RECORDS FOR PROCESSING:
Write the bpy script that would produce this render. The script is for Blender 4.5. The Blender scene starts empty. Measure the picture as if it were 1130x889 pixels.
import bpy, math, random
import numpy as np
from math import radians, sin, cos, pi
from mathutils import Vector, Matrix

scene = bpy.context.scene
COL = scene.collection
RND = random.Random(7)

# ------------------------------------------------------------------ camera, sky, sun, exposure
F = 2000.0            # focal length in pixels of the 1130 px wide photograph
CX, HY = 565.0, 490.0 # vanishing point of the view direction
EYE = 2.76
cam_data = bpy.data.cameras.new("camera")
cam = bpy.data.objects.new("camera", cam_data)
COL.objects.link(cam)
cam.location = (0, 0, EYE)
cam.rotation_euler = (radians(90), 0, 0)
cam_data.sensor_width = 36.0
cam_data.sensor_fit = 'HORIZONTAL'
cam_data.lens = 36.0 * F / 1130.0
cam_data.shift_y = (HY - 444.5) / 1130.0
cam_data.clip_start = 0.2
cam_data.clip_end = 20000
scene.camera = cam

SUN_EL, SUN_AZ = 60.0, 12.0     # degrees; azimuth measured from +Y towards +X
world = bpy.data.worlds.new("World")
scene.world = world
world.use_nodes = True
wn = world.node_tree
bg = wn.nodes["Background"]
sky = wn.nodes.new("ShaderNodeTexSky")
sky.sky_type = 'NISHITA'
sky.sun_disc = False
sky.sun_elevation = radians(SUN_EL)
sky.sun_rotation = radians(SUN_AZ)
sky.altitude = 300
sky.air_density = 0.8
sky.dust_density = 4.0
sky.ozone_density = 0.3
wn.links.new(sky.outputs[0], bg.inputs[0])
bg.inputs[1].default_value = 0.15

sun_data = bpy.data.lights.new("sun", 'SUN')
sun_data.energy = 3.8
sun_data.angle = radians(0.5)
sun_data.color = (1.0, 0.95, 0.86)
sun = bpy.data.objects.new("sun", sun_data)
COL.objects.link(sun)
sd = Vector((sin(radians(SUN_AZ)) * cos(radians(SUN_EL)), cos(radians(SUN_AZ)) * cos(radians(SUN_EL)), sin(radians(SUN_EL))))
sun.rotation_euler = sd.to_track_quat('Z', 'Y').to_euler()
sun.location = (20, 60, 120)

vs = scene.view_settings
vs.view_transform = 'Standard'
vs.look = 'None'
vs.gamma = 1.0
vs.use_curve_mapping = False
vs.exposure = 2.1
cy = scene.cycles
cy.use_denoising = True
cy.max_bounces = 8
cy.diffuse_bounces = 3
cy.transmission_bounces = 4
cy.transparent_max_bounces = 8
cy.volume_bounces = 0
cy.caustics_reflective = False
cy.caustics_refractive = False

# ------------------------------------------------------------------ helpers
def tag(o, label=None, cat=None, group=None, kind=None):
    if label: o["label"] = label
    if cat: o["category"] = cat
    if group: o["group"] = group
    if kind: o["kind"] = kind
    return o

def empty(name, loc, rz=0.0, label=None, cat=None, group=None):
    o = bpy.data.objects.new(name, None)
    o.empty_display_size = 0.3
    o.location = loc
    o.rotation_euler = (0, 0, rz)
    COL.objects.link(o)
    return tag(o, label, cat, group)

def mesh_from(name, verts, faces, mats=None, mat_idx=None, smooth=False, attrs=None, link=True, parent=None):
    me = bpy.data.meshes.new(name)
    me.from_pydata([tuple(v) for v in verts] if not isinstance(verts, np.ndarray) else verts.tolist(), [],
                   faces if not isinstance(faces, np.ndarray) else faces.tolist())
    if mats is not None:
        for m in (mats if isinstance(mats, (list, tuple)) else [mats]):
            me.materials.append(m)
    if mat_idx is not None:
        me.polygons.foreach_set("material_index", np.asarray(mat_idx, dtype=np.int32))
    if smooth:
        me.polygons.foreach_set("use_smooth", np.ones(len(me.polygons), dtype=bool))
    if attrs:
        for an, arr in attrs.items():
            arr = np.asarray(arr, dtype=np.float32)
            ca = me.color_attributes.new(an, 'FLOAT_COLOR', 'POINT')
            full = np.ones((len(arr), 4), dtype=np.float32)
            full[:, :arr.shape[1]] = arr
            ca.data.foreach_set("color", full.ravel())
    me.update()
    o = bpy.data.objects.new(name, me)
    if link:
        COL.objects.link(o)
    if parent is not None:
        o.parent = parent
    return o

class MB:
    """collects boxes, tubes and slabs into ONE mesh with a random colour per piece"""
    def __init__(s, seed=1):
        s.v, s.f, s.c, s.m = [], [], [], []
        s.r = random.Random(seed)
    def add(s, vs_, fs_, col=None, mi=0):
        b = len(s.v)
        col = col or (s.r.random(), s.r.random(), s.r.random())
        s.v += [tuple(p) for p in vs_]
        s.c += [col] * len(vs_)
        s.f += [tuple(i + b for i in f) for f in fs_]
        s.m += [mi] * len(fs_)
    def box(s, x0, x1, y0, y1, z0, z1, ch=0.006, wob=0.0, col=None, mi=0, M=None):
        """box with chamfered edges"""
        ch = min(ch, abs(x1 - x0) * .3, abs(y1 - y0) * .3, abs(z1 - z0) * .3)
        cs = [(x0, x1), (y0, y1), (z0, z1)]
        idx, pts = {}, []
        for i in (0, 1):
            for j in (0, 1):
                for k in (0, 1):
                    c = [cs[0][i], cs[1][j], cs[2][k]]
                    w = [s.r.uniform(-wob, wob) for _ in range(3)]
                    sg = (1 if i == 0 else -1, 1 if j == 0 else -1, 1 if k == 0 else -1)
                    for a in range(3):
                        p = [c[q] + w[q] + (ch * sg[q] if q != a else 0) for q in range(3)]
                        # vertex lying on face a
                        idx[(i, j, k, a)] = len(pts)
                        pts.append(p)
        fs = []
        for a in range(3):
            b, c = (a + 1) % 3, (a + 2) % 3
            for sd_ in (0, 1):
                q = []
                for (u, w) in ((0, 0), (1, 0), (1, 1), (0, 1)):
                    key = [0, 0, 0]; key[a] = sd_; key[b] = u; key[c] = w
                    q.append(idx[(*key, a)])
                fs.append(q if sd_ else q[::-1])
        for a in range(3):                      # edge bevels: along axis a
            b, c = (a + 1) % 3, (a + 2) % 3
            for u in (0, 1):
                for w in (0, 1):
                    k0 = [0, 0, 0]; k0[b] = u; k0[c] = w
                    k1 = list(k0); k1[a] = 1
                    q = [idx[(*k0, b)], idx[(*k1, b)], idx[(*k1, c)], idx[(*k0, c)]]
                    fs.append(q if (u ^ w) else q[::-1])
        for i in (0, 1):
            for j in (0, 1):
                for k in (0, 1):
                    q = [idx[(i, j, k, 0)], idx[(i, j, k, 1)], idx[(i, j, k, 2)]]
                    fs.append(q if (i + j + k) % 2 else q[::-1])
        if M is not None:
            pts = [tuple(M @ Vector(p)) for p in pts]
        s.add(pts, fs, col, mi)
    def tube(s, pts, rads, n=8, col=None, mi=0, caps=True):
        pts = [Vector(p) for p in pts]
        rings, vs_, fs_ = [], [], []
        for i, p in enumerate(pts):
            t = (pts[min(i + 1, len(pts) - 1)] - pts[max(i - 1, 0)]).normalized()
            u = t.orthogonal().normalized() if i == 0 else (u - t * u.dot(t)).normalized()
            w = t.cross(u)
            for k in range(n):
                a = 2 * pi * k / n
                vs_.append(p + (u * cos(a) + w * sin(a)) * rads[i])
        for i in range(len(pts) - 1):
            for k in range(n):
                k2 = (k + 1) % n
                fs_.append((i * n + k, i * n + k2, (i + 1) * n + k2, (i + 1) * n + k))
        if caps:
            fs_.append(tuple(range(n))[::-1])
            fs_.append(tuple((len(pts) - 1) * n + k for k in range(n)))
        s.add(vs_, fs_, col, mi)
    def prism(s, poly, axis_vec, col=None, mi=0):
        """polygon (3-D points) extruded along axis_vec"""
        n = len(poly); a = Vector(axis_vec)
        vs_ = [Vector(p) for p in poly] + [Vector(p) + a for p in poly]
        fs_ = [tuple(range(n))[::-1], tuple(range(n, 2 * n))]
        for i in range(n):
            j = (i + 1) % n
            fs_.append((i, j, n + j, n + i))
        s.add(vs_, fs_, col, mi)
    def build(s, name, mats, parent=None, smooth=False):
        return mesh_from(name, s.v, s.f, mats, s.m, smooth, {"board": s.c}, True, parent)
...
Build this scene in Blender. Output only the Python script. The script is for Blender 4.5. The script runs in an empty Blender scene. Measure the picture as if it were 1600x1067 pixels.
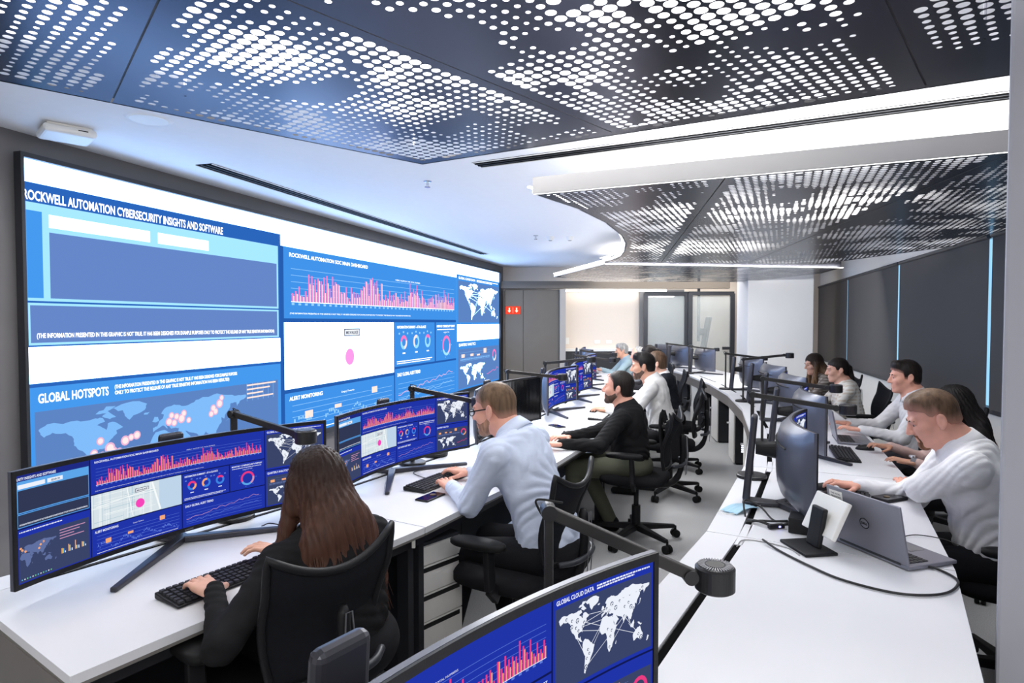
--
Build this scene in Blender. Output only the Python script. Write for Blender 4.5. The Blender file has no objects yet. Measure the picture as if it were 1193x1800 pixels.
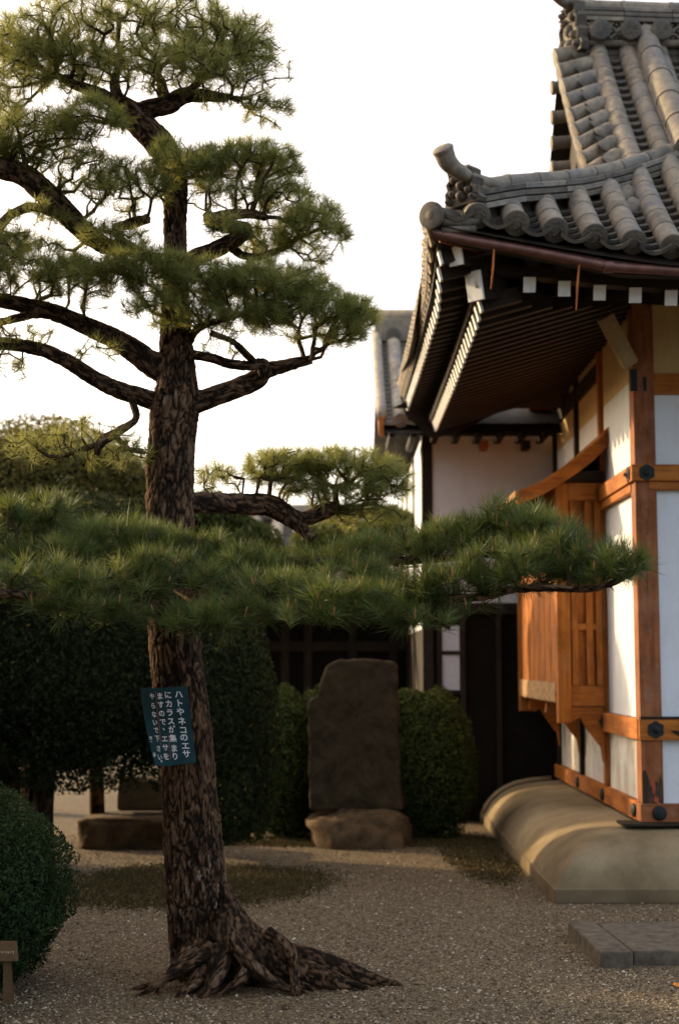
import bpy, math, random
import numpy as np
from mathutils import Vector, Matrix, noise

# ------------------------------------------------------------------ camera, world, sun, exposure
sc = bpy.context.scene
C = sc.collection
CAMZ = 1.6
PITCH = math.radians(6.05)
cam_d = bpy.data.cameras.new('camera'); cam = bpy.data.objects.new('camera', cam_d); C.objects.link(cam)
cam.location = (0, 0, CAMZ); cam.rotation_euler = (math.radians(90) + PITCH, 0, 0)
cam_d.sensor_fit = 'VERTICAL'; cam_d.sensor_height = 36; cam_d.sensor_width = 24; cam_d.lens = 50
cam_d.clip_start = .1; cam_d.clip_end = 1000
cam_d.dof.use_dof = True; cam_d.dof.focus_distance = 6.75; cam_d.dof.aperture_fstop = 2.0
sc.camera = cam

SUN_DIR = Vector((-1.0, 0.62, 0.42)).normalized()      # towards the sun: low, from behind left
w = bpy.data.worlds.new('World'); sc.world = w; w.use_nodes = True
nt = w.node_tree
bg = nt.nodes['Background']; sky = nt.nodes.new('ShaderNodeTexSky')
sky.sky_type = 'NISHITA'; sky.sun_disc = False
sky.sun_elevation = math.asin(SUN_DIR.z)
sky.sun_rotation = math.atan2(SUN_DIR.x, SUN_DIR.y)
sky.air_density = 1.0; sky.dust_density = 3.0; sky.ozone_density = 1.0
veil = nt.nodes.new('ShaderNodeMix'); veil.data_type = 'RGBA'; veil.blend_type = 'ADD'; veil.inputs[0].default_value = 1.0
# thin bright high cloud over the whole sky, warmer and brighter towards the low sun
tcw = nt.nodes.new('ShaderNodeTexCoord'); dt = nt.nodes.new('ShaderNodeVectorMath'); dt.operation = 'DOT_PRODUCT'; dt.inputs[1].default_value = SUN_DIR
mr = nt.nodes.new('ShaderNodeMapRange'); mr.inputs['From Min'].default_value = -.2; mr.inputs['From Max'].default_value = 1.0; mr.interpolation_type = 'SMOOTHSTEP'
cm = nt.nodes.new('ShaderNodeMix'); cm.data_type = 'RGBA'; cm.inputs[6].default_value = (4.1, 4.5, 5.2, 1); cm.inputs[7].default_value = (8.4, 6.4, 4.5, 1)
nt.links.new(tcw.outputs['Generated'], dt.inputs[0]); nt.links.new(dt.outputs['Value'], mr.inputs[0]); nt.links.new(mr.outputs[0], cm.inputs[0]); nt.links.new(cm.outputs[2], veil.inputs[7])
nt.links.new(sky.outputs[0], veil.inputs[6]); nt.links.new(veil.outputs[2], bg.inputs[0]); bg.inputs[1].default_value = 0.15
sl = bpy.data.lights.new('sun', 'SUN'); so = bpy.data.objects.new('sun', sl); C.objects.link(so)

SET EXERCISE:
All lines above from the one containing "were 1193x1800 pixels." through the one containing "from mathutils import Vector, Matrix, noise" are to be quoted exactly, and only those; pictures are left out.

IN RESPONSE:
Build this scene in Blender. Output only the Python script. Write for Blender 4.5. The Blender file has no objects yet. Measure the picture as if it were 1193x1800 pixels.
import bpy, math, random
import numpy as np
from mathutils import Vector, Matrix, noise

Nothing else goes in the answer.